**SET EXERCISE**
Copy out all the lines in the records that include the word "Treat".

**PROVIDED ENTRIES**

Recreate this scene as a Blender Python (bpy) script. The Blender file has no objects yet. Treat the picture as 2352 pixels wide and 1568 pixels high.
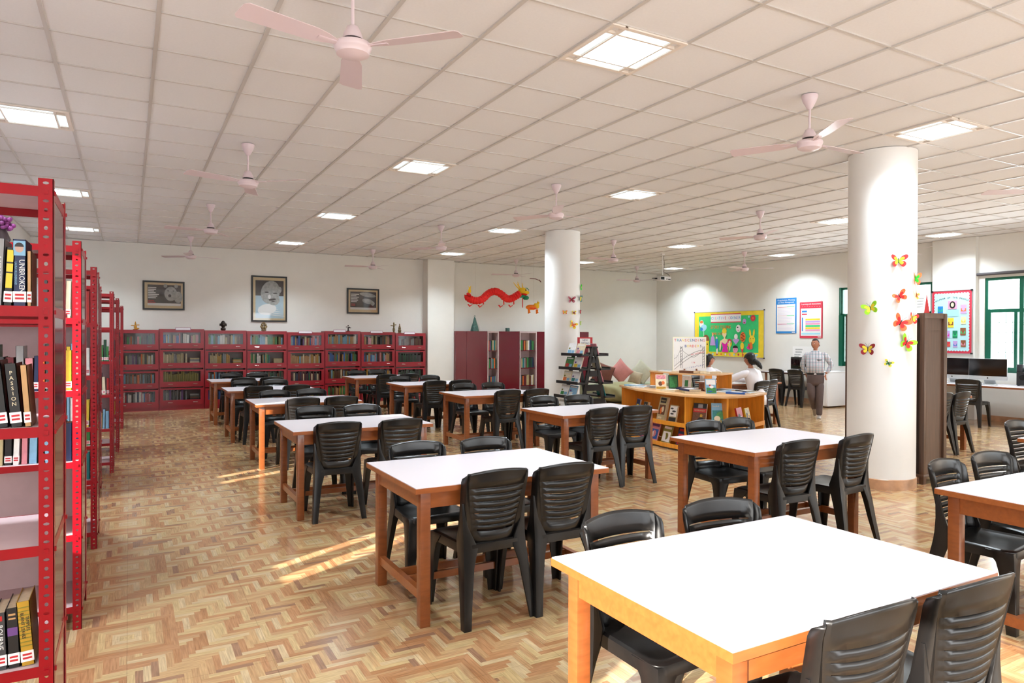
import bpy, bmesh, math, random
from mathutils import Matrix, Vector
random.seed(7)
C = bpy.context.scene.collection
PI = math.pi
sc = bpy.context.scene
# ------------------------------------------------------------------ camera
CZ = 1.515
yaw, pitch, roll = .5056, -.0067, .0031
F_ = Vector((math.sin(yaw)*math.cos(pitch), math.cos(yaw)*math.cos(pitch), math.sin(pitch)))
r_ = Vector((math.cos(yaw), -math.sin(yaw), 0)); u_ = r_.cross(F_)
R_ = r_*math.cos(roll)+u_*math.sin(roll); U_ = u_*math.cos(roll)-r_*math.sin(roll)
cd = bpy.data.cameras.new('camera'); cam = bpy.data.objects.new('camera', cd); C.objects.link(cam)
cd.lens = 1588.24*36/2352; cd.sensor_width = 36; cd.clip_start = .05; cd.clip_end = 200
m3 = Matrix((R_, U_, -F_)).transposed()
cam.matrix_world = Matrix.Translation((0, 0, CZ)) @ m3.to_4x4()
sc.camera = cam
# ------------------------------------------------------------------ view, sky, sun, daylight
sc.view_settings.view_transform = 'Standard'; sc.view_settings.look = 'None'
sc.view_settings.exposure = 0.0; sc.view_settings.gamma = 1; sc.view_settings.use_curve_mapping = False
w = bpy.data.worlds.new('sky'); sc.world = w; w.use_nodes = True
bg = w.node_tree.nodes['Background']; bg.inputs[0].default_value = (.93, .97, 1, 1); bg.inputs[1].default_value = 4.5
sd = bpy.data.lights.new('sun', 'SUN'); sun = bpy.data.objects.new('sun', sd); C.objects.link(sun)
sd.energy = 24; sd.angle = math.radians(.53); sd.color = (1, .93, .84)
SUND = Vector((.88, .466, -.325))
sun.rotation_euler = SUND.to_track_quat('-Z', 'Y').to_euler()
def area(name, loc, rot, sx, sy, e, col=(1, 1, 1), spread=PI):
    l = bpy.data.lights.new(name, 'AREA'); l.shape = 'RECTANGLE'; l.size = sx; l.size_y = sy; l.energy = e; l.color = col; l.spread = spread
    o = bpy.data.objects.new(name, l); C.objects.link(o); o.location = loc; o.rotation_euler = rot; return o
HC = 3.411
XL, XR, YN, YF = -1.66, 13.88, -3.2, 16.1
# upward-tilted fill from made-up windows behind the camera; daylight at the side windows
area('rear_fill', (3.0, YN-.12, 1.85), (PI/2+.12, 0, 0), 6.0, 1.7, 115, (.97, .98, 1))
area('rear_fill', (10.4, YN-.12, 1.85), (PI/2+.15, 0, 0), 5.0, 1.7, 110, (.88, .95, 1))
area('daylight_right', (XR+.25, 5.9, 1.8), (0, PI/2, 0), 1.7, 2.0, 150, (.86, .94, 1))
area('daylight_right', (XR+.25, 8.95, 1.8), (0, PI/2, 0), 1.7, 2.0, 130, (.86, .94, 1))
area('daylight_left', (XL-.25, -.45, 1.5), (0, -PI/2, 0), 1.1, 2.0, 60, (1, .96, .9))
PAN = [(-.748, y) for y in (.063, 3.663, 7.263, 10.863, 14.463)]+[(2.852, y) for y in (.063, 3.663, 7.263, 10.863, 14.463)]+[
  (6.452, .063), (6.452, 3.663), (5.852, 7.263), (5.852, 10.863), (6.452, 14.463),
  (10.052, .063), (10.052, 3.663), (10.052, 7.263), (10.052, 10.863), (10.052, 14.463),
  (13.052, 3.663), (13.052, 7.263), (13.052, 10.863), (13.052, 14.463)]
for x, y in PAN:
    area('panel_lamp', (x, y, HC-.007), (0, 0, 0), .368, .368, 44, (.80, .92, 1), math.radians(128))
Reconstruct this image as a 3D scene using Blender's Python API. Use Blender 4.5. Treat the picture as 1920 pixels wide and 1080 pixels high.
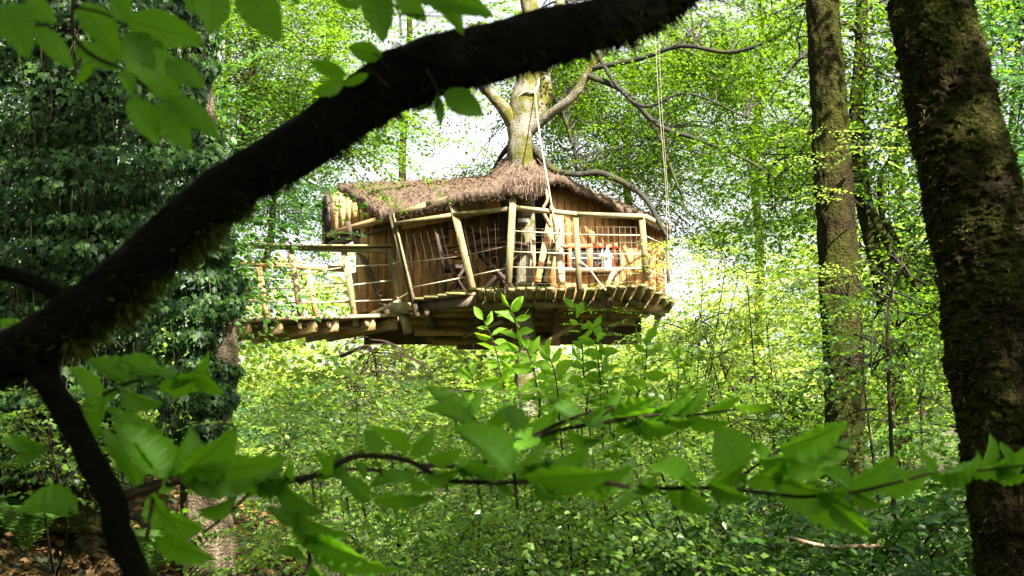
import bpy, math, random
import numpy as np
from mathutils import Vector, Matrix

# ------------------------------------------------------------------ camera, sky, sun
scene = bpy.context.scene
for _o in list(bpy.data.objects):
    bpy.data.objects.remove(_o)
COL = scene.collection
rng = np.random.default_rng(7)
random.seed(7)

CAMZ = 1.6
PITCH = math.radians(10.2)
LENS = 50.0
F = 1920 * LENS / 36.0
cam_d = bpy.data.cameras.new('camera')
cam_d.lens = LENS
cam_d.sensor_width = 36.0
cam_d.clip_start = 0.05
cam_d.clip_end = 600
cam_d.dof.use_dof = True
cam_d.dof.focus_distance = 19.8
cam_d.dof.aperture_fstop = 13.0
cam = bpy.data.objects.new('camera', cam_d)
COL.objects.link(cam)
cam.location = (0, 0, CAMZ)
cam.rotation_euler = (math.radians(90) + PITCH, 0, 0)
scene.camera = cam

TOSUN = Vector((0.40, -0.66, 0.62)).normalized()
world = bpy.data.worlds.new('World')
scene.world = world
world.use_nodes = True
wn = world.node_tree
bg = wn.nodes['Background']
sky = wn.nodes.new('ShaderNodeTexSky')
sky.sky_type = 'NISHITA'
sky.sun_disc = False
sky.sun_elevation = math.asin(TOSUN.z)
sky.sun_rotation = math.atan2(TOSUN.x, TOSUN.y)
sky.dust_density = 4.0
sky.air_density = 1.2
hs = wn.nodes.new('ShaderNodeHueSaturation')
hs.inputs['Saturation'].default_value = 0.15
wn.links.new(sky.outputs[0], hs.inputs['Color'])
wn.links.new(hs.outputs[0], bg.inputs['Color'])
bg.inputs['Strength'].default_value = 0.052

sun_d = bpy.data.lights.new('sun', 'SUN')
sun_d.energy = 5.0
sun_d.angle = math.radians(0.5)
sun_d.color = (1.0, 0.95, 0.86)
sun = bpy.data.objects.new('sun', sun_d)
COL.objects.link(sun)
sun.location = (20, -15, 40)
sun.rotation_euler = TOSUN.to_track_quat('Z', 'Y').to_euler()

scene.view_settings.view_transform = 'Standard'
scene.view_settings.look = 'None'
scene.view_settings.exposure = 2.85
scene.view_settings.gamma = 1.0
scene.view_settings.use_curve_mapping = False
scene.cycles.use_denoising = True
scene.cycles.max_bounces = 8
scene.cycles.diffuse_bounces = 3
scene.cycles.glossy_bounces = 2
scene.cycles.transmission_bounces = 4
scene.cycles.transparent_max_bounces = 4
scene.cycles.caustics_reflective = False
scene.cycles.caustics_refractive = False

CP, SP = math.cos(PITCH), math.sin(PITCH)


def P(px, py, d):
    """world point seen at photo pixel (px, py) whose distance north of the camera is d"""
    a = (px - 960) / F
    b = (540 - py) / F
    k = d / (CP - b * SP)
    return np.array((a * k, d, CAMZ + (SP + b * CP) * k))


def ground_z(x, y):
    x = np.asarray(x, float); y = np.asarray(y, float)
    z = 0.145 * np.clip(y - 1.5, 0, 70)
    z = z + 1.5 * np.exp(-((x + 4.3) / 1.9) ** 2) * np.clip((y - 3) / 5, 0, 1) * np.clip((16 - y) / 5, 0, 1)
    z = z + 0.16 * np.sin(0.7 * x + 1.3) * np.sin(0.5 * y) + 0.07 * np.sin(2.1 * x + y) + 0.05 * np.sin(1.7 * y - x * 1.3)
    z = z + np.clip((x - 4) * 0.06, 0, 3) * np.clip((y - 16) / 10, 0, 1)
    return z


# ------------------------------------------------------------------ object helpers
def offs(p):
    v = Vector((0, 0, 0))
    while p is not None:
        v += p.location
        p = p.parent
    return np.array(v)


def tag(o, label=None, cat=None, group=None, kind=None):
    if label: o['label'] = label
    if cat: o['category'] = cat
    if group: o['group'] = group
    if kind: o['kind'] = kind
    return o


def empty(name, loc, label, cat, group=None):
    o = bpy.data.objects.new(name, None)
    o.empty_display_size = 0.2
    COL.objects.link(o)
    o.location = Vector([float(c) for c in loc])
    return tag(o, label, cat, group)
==
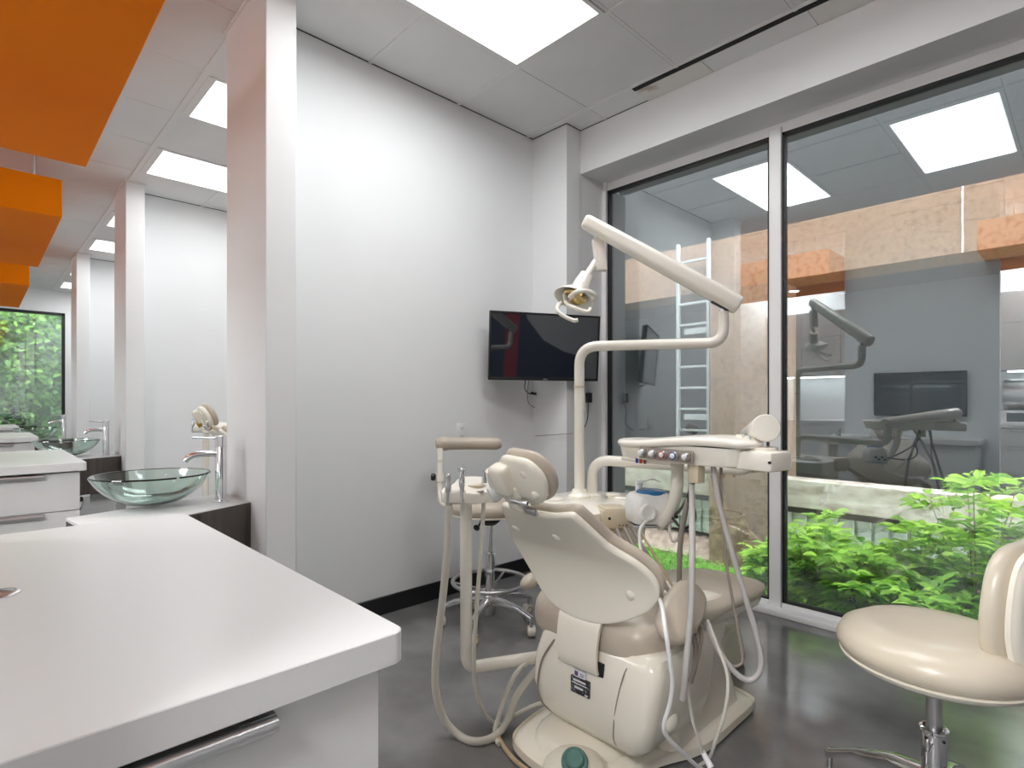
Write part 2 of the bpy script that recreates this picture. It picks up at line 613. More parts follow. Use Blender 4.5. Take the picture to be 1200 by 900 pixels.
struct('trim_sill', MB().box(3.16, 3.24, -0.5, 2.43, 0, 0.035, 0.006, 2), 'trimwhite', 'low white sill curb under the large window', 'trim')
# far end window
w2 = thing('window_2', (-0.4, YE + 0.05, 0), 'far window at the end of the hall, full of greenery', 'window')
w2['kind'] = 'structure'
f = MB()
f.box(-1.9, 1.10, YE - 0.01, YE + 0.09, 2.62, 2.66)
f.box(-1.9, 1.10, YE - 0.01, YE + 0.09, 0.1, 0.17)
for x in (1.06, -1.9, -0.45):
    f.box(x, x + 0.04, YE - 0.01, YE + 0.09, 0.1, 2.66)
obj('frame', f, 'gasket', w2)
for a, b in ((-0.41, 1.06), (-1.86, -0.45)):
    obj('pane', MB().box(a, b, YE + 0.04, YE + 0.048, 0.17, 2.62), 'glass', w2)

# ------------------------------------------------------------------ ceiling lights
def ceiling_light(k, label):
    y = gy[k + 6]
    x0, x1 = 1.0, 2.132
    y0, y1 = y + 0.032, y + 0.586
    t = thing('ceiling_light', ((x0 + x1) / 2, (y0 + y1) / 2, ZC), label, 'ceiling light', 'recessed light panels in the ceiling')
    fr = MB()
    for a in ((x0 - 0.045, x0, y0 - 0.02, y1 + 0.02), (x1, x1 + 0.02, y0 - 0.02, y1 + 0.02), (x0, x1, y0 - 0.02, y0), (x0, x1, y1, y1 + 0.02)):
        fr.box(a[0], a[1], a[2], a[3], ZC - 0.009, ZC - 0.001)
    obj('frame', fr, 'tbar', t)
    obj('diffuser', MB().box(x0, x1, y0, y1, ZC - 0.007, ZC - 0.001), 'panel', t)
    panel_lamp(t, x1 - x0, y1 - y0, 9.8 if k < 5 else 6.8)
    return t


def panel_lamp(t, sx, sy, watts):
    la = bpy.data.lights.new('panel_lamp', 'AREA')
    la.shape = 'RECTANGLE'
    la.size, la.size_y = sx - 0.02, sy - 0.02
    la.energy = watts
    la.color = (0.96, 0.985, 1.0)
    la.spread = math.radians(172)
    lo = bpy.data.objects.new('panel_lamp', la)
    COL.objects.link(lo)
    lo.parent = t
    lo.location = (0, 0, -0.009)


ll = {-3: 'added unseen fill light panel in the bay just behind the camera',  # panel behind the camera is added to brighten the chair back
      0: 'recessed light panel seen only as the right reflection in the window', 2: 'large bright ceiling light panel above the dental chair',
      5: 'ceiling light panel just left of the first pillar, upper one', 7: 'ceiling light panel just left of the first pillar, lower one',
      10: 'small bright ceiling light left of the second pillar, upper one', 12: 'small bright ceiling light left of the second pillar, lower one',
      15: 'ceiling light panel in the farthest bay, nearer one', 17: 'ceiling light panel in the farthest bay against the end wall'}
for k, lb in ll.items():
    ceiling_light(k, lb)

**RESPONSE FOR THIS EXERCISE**
Recreate this scene as a Blender Python (bpy) script. The Blender file has no objects yet. Treat the picture as 2352 pixels wide and 1568 pixels high.
Reconstruct this image as a 3D scene using Blender's Python API. Use Blender 4.5. Treat the picture as 1920 pixels wide and 1080 pixels high.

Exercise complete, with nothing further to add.